Remainder Theorem in complex numbers.

Question

Is the Remainder Theorem works in complex numbers? I have read many articles but they just say linear function , not include whether complex numbers are allowed. Can someone check my understanding please. Thank you!

Answer 1

I assume you refer to the following theorem.

Let $P$ be a polynomial in $x$ with coefficients in $\mathbb{C}$, and suppose $a \in \mathbb{C}$. Then the remainder when dividing $P$ by $x - a$ is equal to $P(a)$.

Let's walk through the proof.

After we finish dividing $P$ by $x - a$, we will have a quotient polynomial (call it $Q$) and a numerical remainder (call it $r$).
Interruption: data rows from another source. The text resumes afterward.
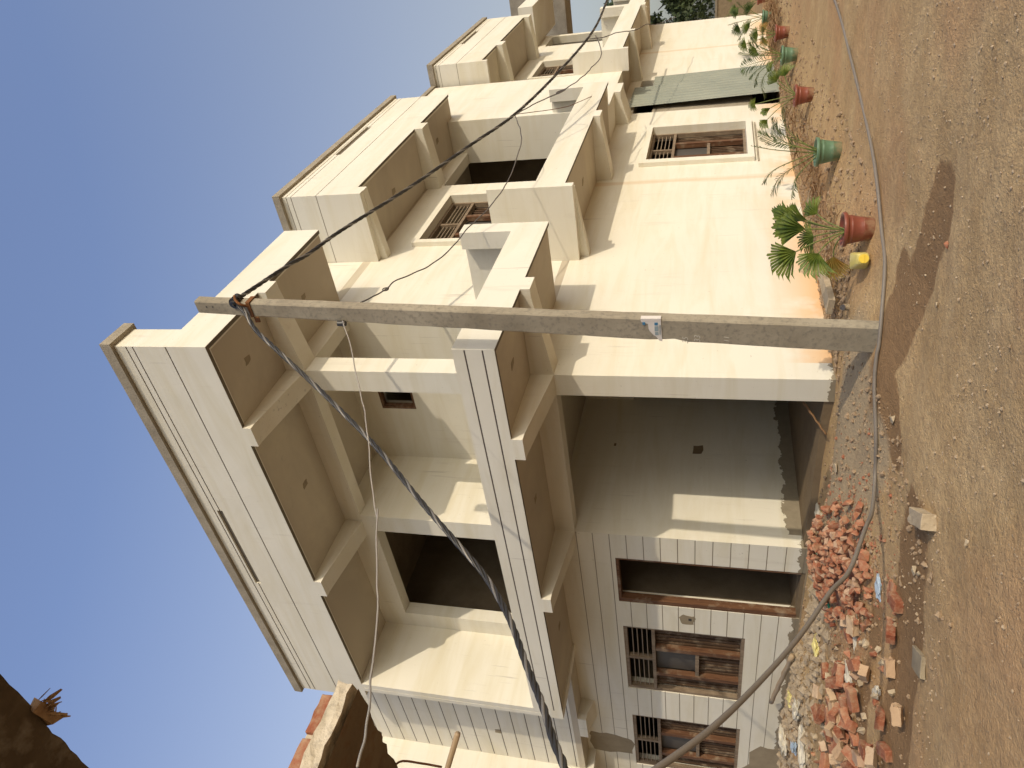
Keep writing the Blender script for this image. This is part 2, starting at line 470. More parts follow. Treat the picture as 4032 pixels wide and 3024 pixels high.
# --- first floor walls
w1 = part('wall', M['paint'], 'first floor side wall')
A(w1, -5.573, X0, 8.69, YE, 3.82, 7.20)
CUT(-5.573, X0, 11.10, 13.03, 4.70, 6.51)
CUT(-5.573, X0, 13.77, 15.65, 3.82, 6.90)
CUT(-5.573, X0, 21.43, 23.14, 4.70, 6.60)
CUT(-5.573, X0, 25.53, 26.87, 3.82, 7.00)
w2 = part('wall', M['paint'], 'walls of the first floor loggia')
A(w2, X1, -5.573, 8.69, 8.92, 3.82, 7.20)
A(w2, -8.45, X1, Y0, 8.92, 3.82, 7.20); A(w2, -8.56, -8.45, Y0, 7.48, 3.82, 7.20)
CUT(-7.16, -6.72, 8.69, 8.92, 6.17, 6.78)
A(w2, -10.72, -8.56, Y0, 7.48, 6.72, 7.20)
A(w2, XW, -10.72, Y0, 7.48, 3.82, 7.20)
endw = part('balcony_end_wall', M['paint'], 'full height end wall of the front balcony')
A(endw, -11.29, -11.08, YB, Y0, 3.665, 7.20)
CUT(-11.20, -11.185, YB, YB + .012, 4.02, 7.17)
col = part('column', M['paint'])
A(col, -5.68, X0, Y0, 7.57, 3.82, 6.90)
rb = part('beam', M['paint'], 'ring beam under the roof slab')
A(rb, -11.08, X0, Y0, 7.48, 6.90, 7.20); A(rb, -5.573, X0, 7.48, 8.69, 6.90, 7.20)
A(raw, -8.9, -8.7, 8.92, 11.0, 3.82, 7.2); A(raw, -11.3, -5.573, 11.0, 11.1, 3.82, 7.2); A(raw, -11.4, -11.3, 7.48, 11.1, 3.82, 7.2)
A(raw, -8.6, -8.5, 11.1, YE, 3.82, 7.2); A(raw, -8.5, -5.573, 16.4, 16.5, 3.82, 7.2); A(raw, -8.5, -5.573, 24.6, 24.7, 3.82, 7.2)
A(w1, -9.0, -5.573, YE - .2, YE, 3.82, 7.3)
# --- roof
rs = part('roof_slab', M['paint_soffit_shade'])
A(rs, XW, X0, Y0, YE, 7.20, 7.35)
ceil_ = part('ceiling', M['rawdark'])
A(ceil_, -11.3, -8.7, 7.6, 11.0, 7.185, 7.20)
def roofbox(y0, y1, z1, tabs, grooves=(7.86, 8.33, 8.42), slot=None):
    p = part('roof_parapet', M['paint']); s = part('roof_overhang', M['paint_soffit_shade']); drip = part('drip_edge', M['drip'])
    A(s, X0, XB - .10, y0 + .12, y1, 7.24, 7.36)
    A(p, X0, XB, y0, y0 + .12, 7.06, z1); A(p, XB - .10, XB, y0 + .12, y1, 7.24, z1); A(p, X0, XB - .1, y1 - .1, y1, 7.36, z1)
    A(p, XB - .004, XB, y0 + .12, y1, 7.215, 7.24); A(drip, XB - .05, XB - .004, y0 + .12, y1, 7.218, 7.24)
    for a, b in tabs: A(p, XB - .10, XB, a, b, 7.05, 7.24)
    gl_ = part('groove_line', M['groove_soft'])
    for z in grooves:
        GROOVE('X', XB, y0 + .014, y1, z, .007, gl_, -1); GROOVE('Y', y0, X0, XB, z, .007, gl_)
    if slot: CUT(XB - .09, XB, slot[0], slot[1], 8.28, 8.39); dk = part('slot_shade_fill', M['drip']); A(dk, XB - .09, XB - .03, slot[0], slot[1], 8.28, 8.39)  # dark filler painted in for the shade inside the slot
r1 = part('roof_parapet', M['paint'], 'tall parapet over the front of the house')
r1s = part('roof_overhang', M['paint_soffit_shade']); drip = part('drip_edge', M['drip'])
A(r1s, -11.49, XB - .10, YB + .10, Y0, 7.20, 7.35); A(r1s, X0, XB - .10, Y0, 9.12, 7.20, 7.35)
A(r1, -11.49, XB, YB, YB + .10, 7.20, 8.45); A(r1, -11.49, XB, YB + .10, YB + .38, 7.35, 8.45)
A(r1, XB - .10, XB, YB + .10, 9.12, 7.20, 7.75); A(r1, X0, XB - .10, 9.02, 9.12, 7.35, 7.75)
A(r1, -11.49, XB, YB, YB + .004, 7.172, 7.20); A(drip, -11.0, XB - .004, YB + .004, YB + .06, 7.176, 7.20)
A(r1, XB - .004, XB, YB + .004, 9.12, 7.172, 7.20); A(drip, XB - .06, XB - .004, YB + .06, 9.12, 7.176, 7.20)
for a, b in ((-5.64, X0), (-8.68, -8.35)): A(r1, a, b, YB, YB + .10, 7.055, 7.20)
A(r1, XB - .10, XB, 7.256, 7.56, 7.06, 7.20)
gl3 = part('groove_line', M['groove'])
for z in (7.722, 8.19, 8.285): GROOVE('Y', YB, -11.485, XB - .004, z, .009, gl3)
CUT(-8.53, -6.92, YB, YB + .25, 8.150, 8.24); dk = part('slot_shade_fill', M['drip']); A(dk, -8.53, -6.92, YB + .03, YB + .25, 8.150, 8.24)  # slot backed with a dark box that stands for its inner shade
roofbox(10.45, 15.95, 8.50, ((10.57, 10.74), (13.63, 14.0)), slot=(12.42, 14.03))
roofbox(18.75, 24.27, 8.48, ((20.40, 20.82), (23.88, 24.27)), slot=(21.0, 22.6))
r4 = part('roof_parapet', M['paint'])
A(r4, X0, XB, 25.55, 25.67, 7.28, 7.77); A(r4, XB - .1, XB, 25.67, 29, 7.28, 7.77); A(r4, X0, XB - .1, 25.67, 29, 7.28, 7.40)
cap = part('parapet_cap', M['cap'])
A(cap, -11.55, XB + .06, YB - .05, YB + .43, 8.452, 8.60)
cap = part('parapet_cap', M['cap'])
A(cap, XB - .17, XB + .05, 10.38, 16.08, 8.502, 8.63); A(cap, X0, XB - .17, 10.38, 10.65, 8.502, 8.63)
A(cap, X0, -4.58, 16.08, 18.68, 8.502, 8.62)
A(cap, XB - .17, XB + .05, 18.68, 24.32, 8.482, 8.63); A(cap, X0, XB - .17, 18.68, 18.9, 8.482, 8.63)
cap = part('parapet_cap', M['cap'])
A(cap, -14.65, -11.55, 6.78, 7.3, 8.452, 8.58)
A(w1, -5.573, X0, 8.2, 25.5, 7.35, 8.45)
# --- raised plaster surrounds of the side windows
def surround(ya, yb, za, zb, yi, yj, zi, zj):
    p = part('window_surround', M['paint'])
    A(p, X0, X0 + .085, ya, yb, za, zb); CUT(X0, X0 + .085, yi, yj, zi, zj)
surround(14.18, 16.46, .78, 2.95, 14.36, 16.28, .90, 2.82)
surround(10.98, 13.16, 4.58, 6.62, 11.10, 13.03, 4.70, 6.51)
surround(21.31, 23.26, 4.58, 6.72, 21.43, 23.14, 4.70, 6.60)

def solve():
    cs = [sorted({round(v, 4) for o in OPS for v in (o[1 + 2 * a], o[2 + 2 * a])}) for a in range(3)]
    ix = [{v: i for i, v in enumerate(c)} for c in cs]
    G = np.zeros([len(c) - 1 for c in cs], np.int16)
    for o in OPS:
        s = tuple(slice(ix[a][round(min(o[1 + 2 * a], o[2 + 2 * a]), 4)], ix[a][round(max(o[1 + 2 * a], o[2 + 2 * a]), 4)]) for a in range(3))
        if o[0] == 0: G[s] = 0
        else:
            v = G[s]; v[v == 0] = o[0]
    out = {p + 1: ([], []) for p in range(len(PARTS))}
    for a in range(3):
        b, c = (a + 1) % 3, (a + 2) % 3
        T = np.transpose(G, (a, b, c)); n = T.shape[0]
        P = np.concatenate([np.zeros((1,) + T.shape[1:], np.int16), T, np.zeros((1,) + T.shape[1:], np.int16)])
        for i in range(n + 1):
            lo, hi = P[i], P[i + 1]
            for sign, own in ((1, np.where(hi == 0, lo, 0)), (-1, np.where(lo == 0, hi, 0))):
                if not own.any(): continue
                own = own.copy()
                for j, k in zip(*np.nonzero(own)):
                    p = own[j, k]
                    if p == 0: continue
                    k2 = k
                    while k2 < own.shape[1] and own[j, k2] == p: k2 += 1
                    j2 = j + 1
                    while j2 < own.shape[0] and (own[j2, k:k2] == p).all(): j2 += 1
                    own[j:j2, k:k2] = 0
                    q = []
                    for (bb, cc) in ((j, k), (j2, k), (j2, k2), (j, k2)):
                        w = [0, 0, 0]; w[a] = cs[a][i]; w[b] = cs[b][bb]; w[c] = cs[c][cc]; q.append(tuple(w))
                    if sign < 0: q.reverse()
                    V, F = out[int(p)]; base = len(V); V += q; F.append(tuple(range(base, base + 4)))
    return out
house_parts = {}
for pid, (V, F) in solve().items():
    if not F: continue
    nm, mt, lb = PARTS[pid - 1]
    hl = house.location
    o = mesh(nm, [(v[0] - hl.x, v[1] - hl.y, v[2]) for v in V], F, mt, house)
    if lb: o['label'] = lb
    house_parts[pid] = o

def hobj(mb, name, mat, parent=house, label=None, smooth=False):
    """mesh given in world coordinates, made a child of a part of the house"""
    if parent is house:
        for v in mb.v: v.x -= house.location.x; v.y -= house.location.y
    o = mb.build(name, mat, parent, smooth)
    if parent is not house:
        o.matrix_parent_inverse = Matrix.Identity(4)
        for v in o.data.vertices: v.co.x -= house.location.x; v.co.y -= house.location.y
    if label: o['label'] = label
    return o

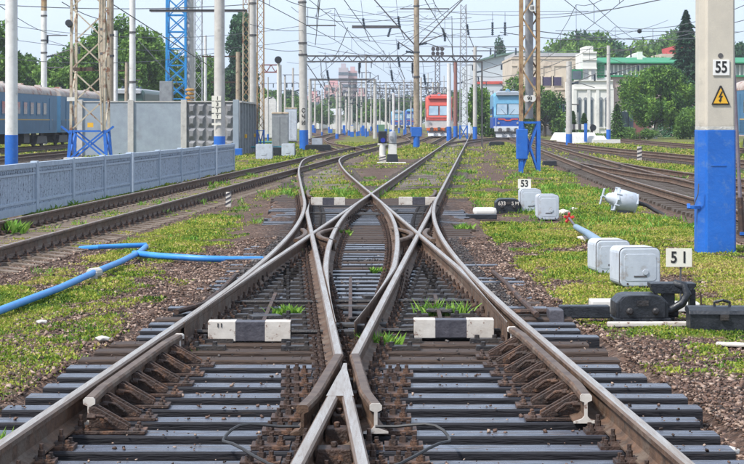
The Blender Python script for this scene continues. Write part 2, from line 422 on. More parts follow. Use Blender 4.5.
# ---------------------------------------------------------------- ground
def dist_track(tr, X, Y):
    f = np.interp(Y, [p[0] for p in tr], [p[1] for p in tr], left=1e3, right=1e3)
    return np.abs(X - f)
outLv = np.vectorize(outL); outRv = np.vectorize(outR)
def fields(X, Y):
    """grass cover 0..1, oily 0..1, height"""
    X = np.asarray(X, dtype=float); Y = np.asarray(Y, dtype=float)
    n1 = fbm(X * 0.55 + 3, Y * 0.32, 1); n2 = fbm(X * 2.1, Y * 1.3, 5); n3 = fbm(X * 0.2, Y * 0.06, 9)
    g = 0.60 + 0.85 * (n1 - 0.5) * 2 + 0.85 * (n2 - 0.5) * 2
    n4 = fbm(X * 4.5, Y * 3.2, 23, 2)
    g = g + 0.9 * (n4 - 0.5)
    g = np.clip(g, 0, 1)
    Yc = np.clip(Y, 3, 46)
    L = outLv(Yc); Rr = outRv(Yc)
    dl = L - X; dr = X - Rr
    inx = (dl < 0.75) & (dr < 0.85) & (Y < 44.3)
    # gravel shoulders beside the crossing
    nsh = fbm(X * 0.9, Y * 0.5, 14)
    shl = np.clip((dl - 0.7 - 1.0 * nsh * np.clip((34 - Y) / 16, 0.1, 1.1)) * 1.2, 0, 1)
    shr = np.clip((dr - 0.68 - 0.6 * nsh * np.clip((24 - Y) / 8, 0.25, 1.2)) * 1.6, 0, 1)
    near = Y < 45
    shl = np.maximum(shl, .50 * np.clip((dl - .45) * 2, 0, 1)); shr = np.maximum(shr, .66 * np.clip((dr - .5) * 2, 0, 1))
    g = np.where(near, g * np.where(X < (L + Rr) / 2, shl, shr), g)
    g = np.where(inx, 0, g)
    # a green strip just beyond the crossing, then grey gravel between the rails
    far = Y >= 44.3
    t1 = np.interp(Y, [p[0] for p in TR_1], [p[1] for p in TR_1]); t2 = np.interp(Y, [p[0] for p in TR_2], [p[1] for p in TR_2])
    d1 = np.abs(X - t1); d2 = np.abs(X - t2)
    strip = np.clip(1 - np.abs(Y - 48) / 3.4, 0, 1)
    inn = ((d1 < 0.95) | ((d2 < 0.95) & (Y < 96))) & far
    g = np.where(inn, np.clip(strip * 2.6 * (0.5 + n2), 0, 1) * 0.9 + 0.75 * np.clip((n4 + n2 - 1.06) * 5, 0, 1), g)
    mid = far & (X > t2 + 0.9) & (X < t1 - 0.9) & (Y < 100)
    g = np.where(mid, np.clip(strip * 1.6 + (n1 - 0.44) * 2.6 + (n4 - .5) * 1.2, 0, 1) * 0.8, g)
    sw_ = np.clip(1.2 - np.abs(X - t1 - 2.0 - (n1 - .5) * 3) / 1.5, 0, 1) * np.clip((Y - 54) / 8, 0, 1)
    g = np.where(far, g * (1 - sw_ * np.clip(1.3 - n4, 0, 1)), g)
    for tr, w, keep in ((TR_L, 1.25, 0.45), (TR_P, 1.4, 0.2), (TR_Q, 1.4, 0.15), (TR_S, 1.6, 0.15), (TR_T, 1.6, 0.15), (TR_U, 1.5, 0.1),
                        (TR_R, 1.5, 0.2), (TR_V, 1.7, 0.1), (TR_W, 1.7, 0.1), (TR_F, 1.5, 0.2), (TR_G, 1.5, 0.2), (TR_H, 1.5, 0.2)):
        d = dist_track(tr, X, Y)
        k = np.clip((d - w) * 1.5, 0, 1)
        tuft = np.clip((n2 - 0.53) * 6, 0, 1) * keep * 3 * np.clip(1.5 - d, 0, 1)
        g = g * k + tuft * (1 - k)
    g = np.where(Y > 130, np.clip(g * 1.25, 0, 1), g)
    dn = np.minimum(d1, np.where(Y < 96, d2, 99)); pale = np.where(far, np.clip(1.55 - dn / 1.1 + (n2 - .5) * 1.6, 0, 1), 0.0) * np.clip((Y - 49) / 4, 0, 1) * (.45 + .8 * (n1 - .2))
    fields.pale = np.clip(pale, 0, 1)
    oil = np.clip(1 - np.maximum(L - 0.1 - X, X - Rr - 0.1) * 2, 0, 1) * np.clip((Y - 13.5) / 2, 0, 1) * np.clip((43 - Y) / 2, 0, 1)
    oil = np.clip(oil * (0.55 + 0.9 * n1), 0, 1)
    g = np.where(Y > 100, np.clip(g * 1.2, 0, 1), g)
    h = -0.045 - 0.028 * (1 - g) + 0.03 * (n2 - 0.5) + 0.05 * (n3 - 0.5)
    nb = fbm(X * 1.4 + 7, Y * 1.1, 131, 3)
    deep = np.clip((Y - 15.2) / 1.5, 0, 1)
    hin = -0.13 + deep * (0.075 + 0.15 * (nb - 0.5))
    outer_ = (np.maximum(dl, dr) > 0.05)
    hin = np.where(outer_, -0.13 + np.clip((Y - 16.5) / 3, 0, 1) * (0.125 + 0.16 * (nb - 0.5)), hin)
    h = np.where(inx, hin + 0.015 * (n2 - 0.5), h)
    h = np.where(inn, -0.012 + 0.07 * (nb - 0.5), h)
    edge = near & ~inx & ((dl < 1.6) | (dr < 1.6)) & (dl > -1) & (dr > -1)
    kk = np.clip((np.maximum(dl, dr) - 0.75) / 0.8, 0, 1)
    h = np.where(near & ~inx, h * kk + (-0.075 + 0.02 * (n2 - 0.5)) * (1 - kk), h)
    dL = dist_track(TR_L, X, Y)
    h = np.where(dL < 1.4, -0.05 + 0.02 * (n2 - 0.5), h)
    return g, oil, h

def axis(segs):
    out = []
    for a, b, s in segs: out.append(np.arange(a, b, s))
    return np.concatenate(out)
def grow(a, sgn, s0, k, lim):
    r = []; x = a; s = s0
    while abs(x) < lim: x += sgn * s; s *= k; r.append(x)
    return r
gx = np.array(sorted(grow(-9, -1, 0.4, 1.12, 4200)) + list(np.arange(-9, 11, 0.11)) + grow(10.95, 1, 0.4, 1.12, 4200))
gy = np.array([-4000, -1500, -500, -150, -50, -20, -8, -2, 2, 5] + list(np.arange(7, 52, 0.14)) + list(np.arange(52, 130, 0.6)) + grow(130, 1, 1.2, 1.04, 6500))
GX, GY = np.meshgrid(gx, gy)
G, OIL, H = fields(GX, GY); PALE = fields.pale
H = np.where(GY > 260, H - 0.1, H)
nx, ny = len(gx), len(gy)
V = np.stack([GX.ravel(), GY.ravel(), H.ravel()], 1)
ii, jj = np.meshgrid(np.arange(nx - 1), np.arange(ny - 1))
a0 = (jj * nx + ii).ravel()
Fq = np.stack([a0, a0 + 1, a0 + nx + 1, a0 + nx], 1)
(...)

These satisfy the property that $P = (x - a) Q + r$ by the definition of being quotient and remainder. Both sides in this equation are a polynomials in $x$, so substitute in $a$ for $x$ to get $P(a) = (a - a) Q(a) + r = 0 \cdot Q(a) + r = 0 + r = r$. This is the very thing we sought to prove.

Notice that many of the "interesting" properties of $\mathbb{C}$ are totally irrelevant here. The only ones that mattered were the basic properties of addition, subtraction, and multiplication. Thus, the remainder theorem is extremely general and holds for other "rings" - sets where addition, subtraction, and multiplication are nicely defined.

Answer 2

CRT can be formulated as a ring isomorphism.

Let $I_1, ..., I_n$ be two-sided ideals of a commutative ring $R$ and let $I$ be their intersection. If the ideals are pairwise coprime, we have the following isomorphism:

$R/I\rightarrow R/I_{1}\times \cdots \times R/I_{n}: x \bmod I\mapsto (x\bmod I_{1},\,\ldots ,\,\bmod I_{n})$

CRT comes in when you want to find a preimage of an $n$-tuple $(b_1\bmod I_1,\ldots,b_n\bmod I_n)$, i.e., find $x\in R$ such that

$x\equiv b_j\bmod I_j$ for $i=1,\ldots,n$.

The solution $x$ is uniquely determined modulo $I$.